Since 2016, Georgia is 22-2 against the SEC East, which says a lot about Georgia and even more about the East. Tennessee, South Carolina and Vanderbilt are working under new coaches. Eli Drinkwitz is starting his second year at Missouri. Check the Bulldogs’ schedule, and you’ll find two opponents ranked in preseason. One is Florida. The other is … well, you know.

A competitive loss in Charlotte to Clemson wouldn’t rule Georgia out of anything. It’s not a conference game, and almost everybody loses to Clemson. A victory would spawn declarations that the Bulldogs are back, though they really haven’t gone away. Georgia is a slight underdog against the Tigers. If it wins Saturday night, it won’t be an underdog again until the first Saturday in December, if then.

The quarterback rotation that held Georgia back for much of 2020 is no longer a rotation.
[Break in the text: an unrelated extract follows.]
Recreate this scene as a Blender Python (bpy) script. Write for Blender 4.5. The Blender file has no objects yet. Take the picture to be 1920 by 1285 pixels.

The playoff teams from last season are working with new No. 1s. JT Daniels is the reason this Georgia season seems promising in a way that the last two haven’t. In 2019, Jake Fromm was left without top-shelf receivers. Last year, Georgia went through D’wan Mathis and Stetson Bennett before turning to Daniels. This year, the pieces – except, yet again, the unlucky George Pickens – seem to be in place.

Said tight end John FitzPatrick, speaking Monday via Zoom: “There’s a sense of excitement around the locker room. We’re ready.”

Daniels called it a “huge stage.” Even Smart went so far as to say, “Fans crave this kind of game. Coaches crave this kind of game a measurement.”

The burden of proof falls on Georgia. The Bulldogs last played for the national title on Jan. 8, 2018. The Tigers have reached the playoff six years running, winning it twice. Clemson is a given. Georgia isn’t quite. The Bulldogs – let’s face it – won’t have many chances to lose after this weekend. Beating Clemson would put them in Position A to make the playoff, maybe as the top seed.

It’s only one game, yes. For the Bulldogs, it’s the biggest in a while. At the risk of sounding sophmoric, they need it more. They’ll win 31-27.